Friday, June 27, 2008

Ghostwriting Part V--Inside a Ghosting Job

We’ve finally reached the last installment of the ghostwriting series. Let’s get this over with so we can move on to something a bit more interesting, shall we?

Once you land a work-for-hire agreement with the series of your choosing, your editor may hand you a packet which contains a series bible, a few story outlines, and a book or two. The series bible tells you everything you need to know about the series thus far; major story arcs, important backstories, physical descriptions and names of all the characters and places, relationship details and personalities. It’s important to know this info inside and out. I would also recommend reading as many books in the series as you can handle so you can thoroughly digest the tone and style.

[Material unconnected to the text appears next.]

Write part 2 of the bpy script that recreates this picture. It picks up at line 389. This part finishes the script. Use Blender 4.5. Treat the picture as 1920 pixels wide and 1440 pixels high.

It will make your work much easier.

The outlines you are likely to be given are the outline for the book you've been hired to write, plus the outline of the book that comes before yours in the series and the outline for the book that comes after yours. These outlines can run somewhere around ten or twenty pages and hit the major plot points of the story. They are sometimes written by the creator of the series, and sometimes they are written by an editor, who then shows it to the creator for approval. You are not allowed to deviate from this outline, but luckily there is a lot of wiggle room with settings, transitions, and all the little nuances that take a ho-hum story and make it gripping.

When I was ghosting, I had six weeks to write my first draft. My outlines were around 20 pages or so and I was expected to flesh it out into a 250 page novel. I’m a pretty slow writer, so I found the deadline to be a challenge, but I always found a way to get my work done on time. As I mentioned before, ghosting for a series is a bit like riding an escalator—when one person stops at the bottom, it puts a lot of people in trouble. Be sure to respect your deadlines.

After turning in the first draft, my editor would take about a week or two to look the manuscript over. Then it was returned to me with comments. I would look over her notes and ask questions about anything that needed clarification, then I would have two weeks to make the corrections. Sometimes the changes were substantial; other times, they were minimal. If you do your work correctly, once you turn in the revised draft, that should be the end of it. If not, you might have to do a little more fixing, but this is usually pretty rare. Once the editor approves of the final manuscript, she will submit the approval to the accounting department so that you can receive the final installment of your advance.

That’s basically all there is to it. If you work well under pressure and don’t mind writing for teenagers, then I highly recommend using work-for-hire as a first step to a writing career. If you are professional and reliable, ghosting can open many doors. Over the years, several editors of mine have moved on to bigger and better things—one wrote a best-selling series of her own that became a movie. Developing good relationships, even at this level, can become beneficial later on when you have higher aspirations of your own.